Pensemos numa história de amor entre elementos de dois grupos rivais; um amor proibido e, até, trágico. Esta podia ser a sinopse de Romeu e Julieta, mas é a sinopse deste tão aclamado filme West Side Story, que vê a luz do dia, mais uma vez, agora pela mão de Steven Spielberg.
West Side Story de Steven Spielberg não é uma recriação, mas sim uma convocação de sentimentos antigos. Janusz Kaminski acompanha Steven Spielberg e transporta-nos para os anos 50, voando sobre escombros de prédios e aterrando num solo inóspito, onde persistem disputas entre Jets e Sharks.
Reconhecemos facilmente a sinopse deste filme, mas graças a Adam Stockhause, designer de produção, reconhecemos locais onde nunca fomos, anos que nunca vivemos, visto termos uma mise-en-scène fiel ao cenário imaginado por Arthur Laurents, em 1957. O guarda-roupa surge-nos como um aliado da mise-en-scène, que, ao mesmo tempo nos transporta para aquele mundo e nos apresenta uma nova visão dos grupos rivais.
Mudanças na nova versão
Ao contrário da versão de 1961, os Jets aparecem-nos com cores sóbrias, principalmente azuis-escuros e cinzentos, contrastando com as cores vibrantes que representam o grupo porto-riquenho, os Sharks, em que predominam as cores quentes e vibrantes.
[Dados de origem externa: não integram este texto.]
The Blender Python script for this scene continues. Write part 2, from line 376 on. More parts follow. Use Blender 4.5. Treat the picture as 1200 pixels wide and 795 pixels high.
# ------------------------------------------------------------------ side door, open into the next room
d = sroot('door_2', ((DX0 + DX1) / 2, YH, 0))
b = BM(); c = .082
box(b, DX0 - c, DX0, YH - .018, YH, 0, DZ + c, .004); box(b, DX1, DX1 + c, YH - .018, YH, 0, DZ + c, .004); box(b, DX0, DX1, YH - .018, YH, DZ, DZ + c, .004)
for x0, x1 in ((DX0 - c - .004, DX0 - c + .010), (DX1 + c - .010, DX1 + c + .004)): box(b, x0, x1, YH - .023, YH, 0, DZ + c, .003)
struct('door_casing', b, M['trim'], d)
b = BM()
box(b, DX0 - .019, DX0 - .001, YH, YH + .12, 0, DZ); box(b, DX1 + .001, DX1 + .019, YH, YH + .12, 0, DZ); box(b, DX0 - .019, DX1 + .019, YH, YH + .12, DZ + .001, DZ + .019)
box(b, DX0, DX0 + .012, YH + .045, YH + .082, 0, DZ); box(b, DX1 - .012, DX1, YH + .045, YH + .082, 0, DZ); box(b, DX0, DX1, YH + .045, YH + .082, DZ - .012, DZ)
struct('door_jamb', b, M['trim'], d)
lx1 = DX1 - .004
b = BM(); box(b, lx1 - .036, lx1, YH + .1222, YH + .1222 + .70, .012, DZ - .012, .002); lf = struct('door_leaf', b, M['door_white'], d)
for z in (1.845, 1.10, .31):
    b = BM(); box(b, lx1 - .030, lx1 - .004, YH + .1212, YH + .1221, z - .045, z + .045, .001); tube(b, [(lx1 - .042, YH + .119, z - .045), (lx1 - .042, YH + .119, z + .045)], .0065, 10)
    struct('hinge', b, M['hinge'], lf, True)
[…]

Tony e Maria vestem branco aquando do seu primeiro encontro, uma cor que significa um limbo e uma exclusão dos grupos a si associados. Tudo isto culmina num filme que faz lembrar os tão adorados musicais vintage.
O novo West Side Story mantem as músicas originais de Stephen Sondheim e Leonard Bernstein, preservando a musicalidade viciante do enredo. Todavia, altera a ordem das músicas, assemelhando-se à versão de palco de 1957, de modo a aumentar o desgosto amoroso para o público. Semelhantes são também as danças de jazz, bastante elaboradas e de grande produção, em que as linhas e movimentos retos e agressivos flutuam, sendo elementos auxiliares ao enredo.
Como é West Side Story em 2021
Apesar das semelhanças com as versões de 1957 e 1961, o filme de 2021 inova em alguns aspetos, principalmente no facto de dar oportunidade a jovens latino-americanos de representar os Sharks, Maria e suas famílias, pondo de lado o Brown-face, muito recorrente noutras adaptações, como a de 1961. Steven Spielberg e Tony Kushner criam novos diálogos, de modo a dar enfase a diálogos em espanhol, como vemos no momento em que os Sharks, cantam uma versão do hino porto-riquenho, La Borinqueña, onde reafirmam as suas raízes porto-riquenhas, mas também reivindicam a sua pertença a Manhattan. Este é um filme que, apesar de tratar de problemas territoriais entre grupos rivais, trata também questões de raça, classe e identidade cultural, temas tão pertinentes nos dias de hoje.
Regressos ao filme
Rita Moreno retorna a este West Side Story, que em 1962 lhe valeu um Óscar de Melhor Atriz coadjuvante, com a interpretação de Anita. Desta vez tem uma personagem inédita, criada apenas para si. Valentina é uma expansão da personagem de Doc., visto ser sua viúva e surge-nos como uma figura maternal de Tony. Tony, interpretado por Ansel Elgort, por sua vez, também sofreu algumas alterações, que neste filme acaba de sair da prisão devido a um ato de violência extrema. Já Maria, a nossa delicada protagonista, é interpretada por Rachel Zegler, que se estreia brilhantemente, numa performance impressionante e comovente, que, por entre um sotaque recortado, nos deslumbra. Destacar ainda a fantástica atriz que dá vida a uma Anita, Ariana DeBose, que percorre os extremos da emoção, mostrando-nos a paixão, esperança, desilusão, mas, principalmente, o luto de uma forma crua e interpretada de forma genial.
No fim do filme todos ambicionamos que nada de mal aconteça, apesar de conhecermos bem o desfecho desta tragédia. As personagens tão bem construídas e tão perto de serem reais fazem com que seja difícil alguém detestar algum das personagens. Ansel e Rachel têm uma química quase invejável, mostrando-nos um Tony inocente e, em muitos aspetos, mais real do que a interpretação de Richard Beymer, em 1961. Já Rachel traz-nos a latinidade e pureza de Maria, e faz-nos perder nas entrelinhas da sua voz melodiosa. Steven Spielberg revela-se um diretor multifacetado, neste que é a sua interpretação de um dos seus espetáculos e filmes favoritos, e apresenta-nos um dos melhores filmes do ano, com interpretação vem acrescentar dimensão de personagens, representatividade, densidade à história de Arthur Laurents.